El hecho es que me quedé con la mosca detrás de la oreja y me puse a buscar otros ejemplos de mascachapismo por aquello de elevar la anécdota a categoría. Lo notable es que mi intuición no se equivocaba: los he encontrado. El más estridente es el que acaba de humillar al gobierno de la primera potencia a propósito del Katrina. Siempre me había parecido que la forma de llevar la guerra de Irak -todo aquello del árbol de Navidad, que decían los aviadores, mientras abajo morían miles de civiles inocentes- era de una chulería insoportable.
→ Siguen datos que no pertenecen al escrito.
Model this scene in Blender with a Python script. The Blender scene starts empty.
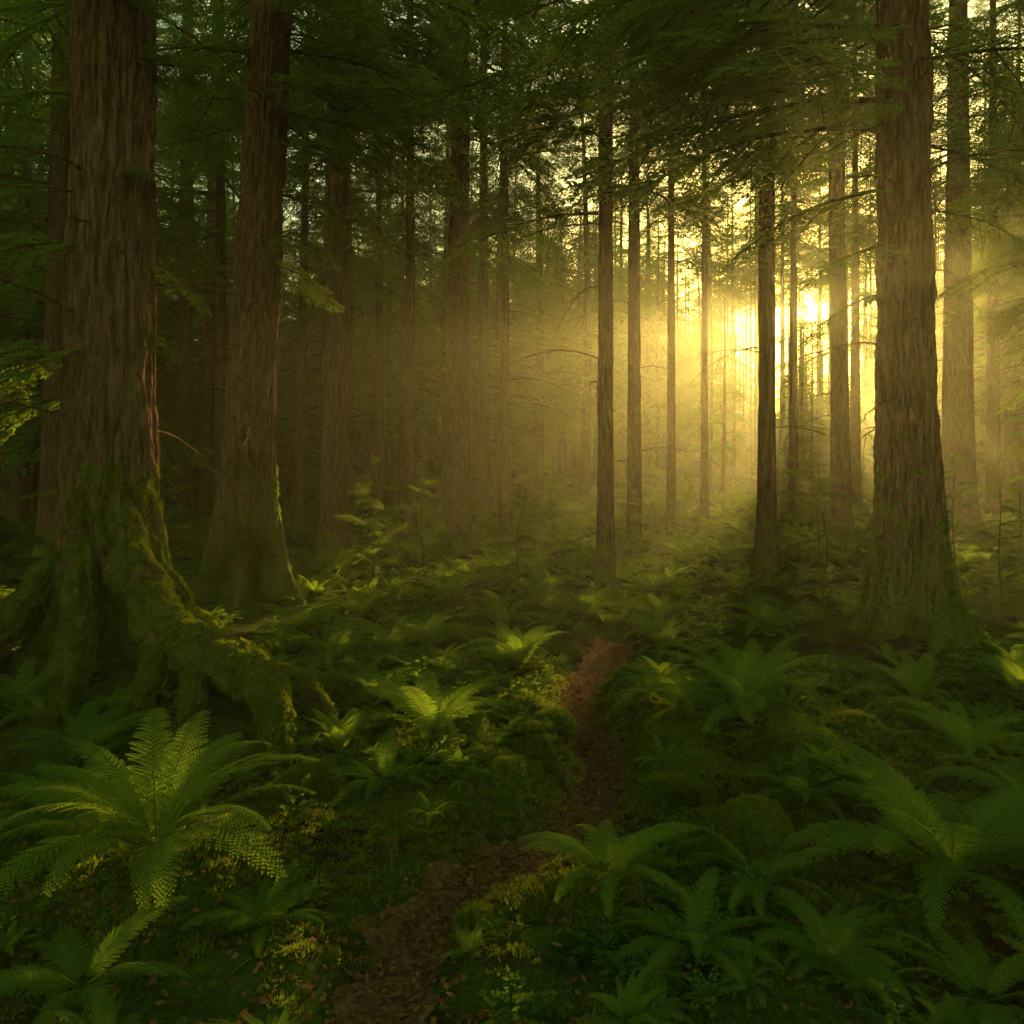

Ahora resulta que el gigante tenía los pies de barro y que un simple huracán provoca una catástrofe humanitaria sin que los que tenían que prevenirla hayan hecho absolutamente nada. Vamos, que eran unos desgraciados y que toda la parafernalia tecnológica de las armas sofisticadas era como el tuneado de los coches, pura apariencia. No es el único caso, los hay a centenares. Por ejemplo, hay un país que se autoalaba todos los días con aquello de que ha llegado a ser la décima economía mundial y de que representa un ejemplo de transición pacífica a la democracia para los estados en vías de desarrollo. Pues bien, hace un par de años se le derrama un petrolero y no se le ocurre mejor idea que recorrer toda la casa salpicando las paredes y dejándolo todo hecho un asco. Y hace sólo unos meses se ponen a reformar la cocina para hacer un pasillo y un derrumbamiento casi se la lleva por delante, mientras que en el otro extremo de la casa un cenicero mal apagado remató la faena y logró socarrar el cuarto de estar. No sabría qué calificativo emplear para ese país. Antes hablaban de la chapuza nacional, pero eso se decía de una gente que no tenía (teníamos) pretensiones, de una gente raída que emigraba a Europa con maletas de cartón. Ahora creo que lo más apropiado es definirlo como un país de mascachapas.

No hay dos sin tres. El último testimonio de mascachapas lo tenemos bien a mano con la (pertinaz) sequía que estamos padeciendo. Hay una región que creía liderar un modelo turístico expansivo basado en construir miles de apartamentos y centenares de campos de golf, una región que se tuneaba la carrocería con parques temáticos faraónicos para asombro de las generaciones futuras. Ahora nos encontramos con que no llueve, de manera que los campos de golf se van a tener que regar con agua mineral (eso sí: que no sea catalana, por favor) y los apartamentos no necesitarán echar sal a la ensalada porque bastará con lavarla con el agua del grifo. El trasvase que lo iba a arreglar todo ha pasado a la historia, pues las tomas de donde había de venir el agua aún están más secas que nuestros campos (acabaremos auxiliando a los de Huesca con camiones cisterna llenos de agua del Júcar). En fin: que somos unos mascachapas. Conclusión: no sólo hay que incluir la voz mascachapas en el diccionario, también hay que introducir el término mascachapismo: Cualidad de mascachapas. || 2. Doctrina política dominante a comienzos del siglo XXI.